- **Exercise goal**
Repeat the material below exactly, with no pictures.
* Start *
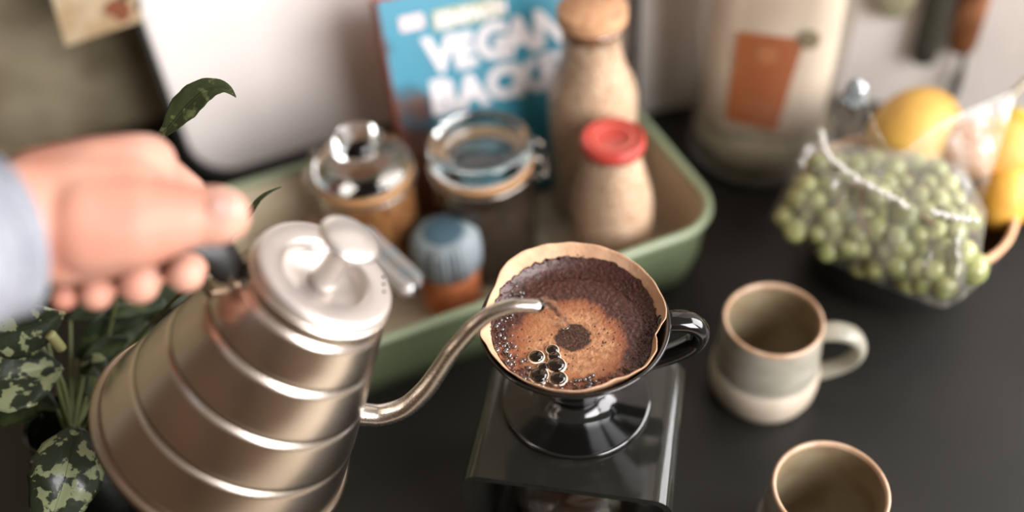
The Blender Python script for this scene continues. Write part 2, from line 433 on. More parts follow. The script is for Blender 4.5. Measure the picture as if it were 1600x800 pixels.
# flat blue / silver clip lying across the tray front
def clip():
    a = at(560, 365, .110); b = at(652, 452, .088)
    t = thing('bag_clip', (b+a)/2, 'flat pale blue clip with shiny silver edge, between kettle lid and spice jar', 'clip')
    d = (b-a).normalized(); v = (CC-(a+b)/2).normalized(); w = d.cross(v).normalized(); v = w.cross(d)
    if w.dot(-CU) < 0: w = -w
    def sec(p, hw, hh, off): 
        return [p + w*off + w*(hw*math.cos(k*math.pi/8)) + v*(hh*math.sin(k*math.pi/8)) for k in range(16)]
    n = 14
    def stack(w0, w1, hh, off):
        R = []
        for i in range(n+1):
            u = i/n; f = math.sqrt(max(0.02, 1-max(0, (u-.86)/.14)**2))*(1 if u > .04 else .6)
            R.append(sec(a.lerp(b, u), (w0+(w1-w0)*u)*f, hh*f, off))
        return ringstack(R)
    obj('blue_face', stack(.0075, .0080, .0035, -.0035), mat('dull_blue_tin', (128, 142, 146), .5, col2=(150, 140, 134), nscale=90), t)
    obj('silver_edge', stack(.0035, .0085, .0042, .0060), mat('shiny_tin', (225, 222, 220), .25, metal=.7), t)
clip()
# folded printed packet in the back left corner of the tray
def packet():
    c = at(452, 352, .03); c = Vector((.035, .70, .004))
    t = thing('tea_packet', c, 'small blue-grey and white printed packet behind the kettle in the tray corner', 'packet')
    R = Matrix.Rotation(.3, 3, 'Z') @ Matrix.Rotation(.25, 3, 'X')
    obj('pouch', box(c+Vector((0, 0, .028)), (.055, .018, .05), tilt=R), mat('slate_print', (84, 98, 104), .5, col2=(150, 110, 84), nscale=50, nlo=.5, nhi=.55), t, bevel=.005)
    obj('folded_flap', box(c+Vector((-.022, -.012, .052)), (.022, .006, .022), tilt=R), M_bagpaper, t, bevel=.002)
packet()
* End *
- **Exercise solution**
The Blender Python script for this scene continues. Write part 2, from line 433 on. More parts follow. The script is for Blender 4.5. Measure the picture as if it were 1600x800 pixels.
# flat blue / silver clip lying across the tray front
def clip():
    a = at(560, 365, .110); b = at(652, 452, .088)
    t = thing('bag_clip', (b+a)/2, 'flat pale blue clip with shiny silver edge, between kettle lid and spice jar', 'clip')
    d = (b-a).normalized(); v = (CC-(a+b)/2).normalized(); w = d.cross(v).normalized(); v = w.cross(d)
    if w.dot(-CU) < 0: w = -w
    def sec(p, hw, hh, off): 
        return [p + w*off + w*(hw*math.cos(k*math.pi/8)) + v*(hh*math.sin(k*math.pi/8)) for k in range(16)]
    n = 14
    def stack(w0, w1, hh, off):
        R = []
        for i in range(n+1):
            u = i/n; f = math.sqrt(max(0.02, 1-max(0, (u-.86)/.14)**2))*(1 if u > .04 else .6)
            R.append(sec(a.lerp(b, u), (w0+(w1-w0)*u)*f, hh*f, off))
        return ringstack(R)
    obj('blue_face', stack(.0075, .0080, .0035, -.0035), mat('dull_blue_tin', (128, 142, 146), .5, col2=(150, 140, 134), nscale=90), t)
    obj('silver_edge', stack(.0035, .0085, .0042, .0060), mat('shiny_tin', (225, 222, 220), .25, metal=.7), t)
clip()
# folded printed packet in the back left corner of the tray
def packet():
    c = at(452, 352, .03); c = Vector((.035, .70, .004))
    t = thing('tea_packet', c, 'small blue-grey and white printed packet behind the kettle in the tray corner', 'packet')
    R = Matrix.Rotation(.3, 3, 'Z') @ Matrix.Rotation(.25, 3, 'X')
    obj('pouch', box(c+Vector((0, 0, .028)), (.055, .018, .05), tilt=R), mat('slate_print', (84, 98, 104), .5, col2=(150, 110, 84), nscale=50, nlo=.5, nhi=.55), t, bevel=.005)
    obj('folded_flap', box(c+Vector((-.022, -.012, .052)), (.022, .006, .022), tilt=R), M_bagpaper, t, bevel=.002)
packet()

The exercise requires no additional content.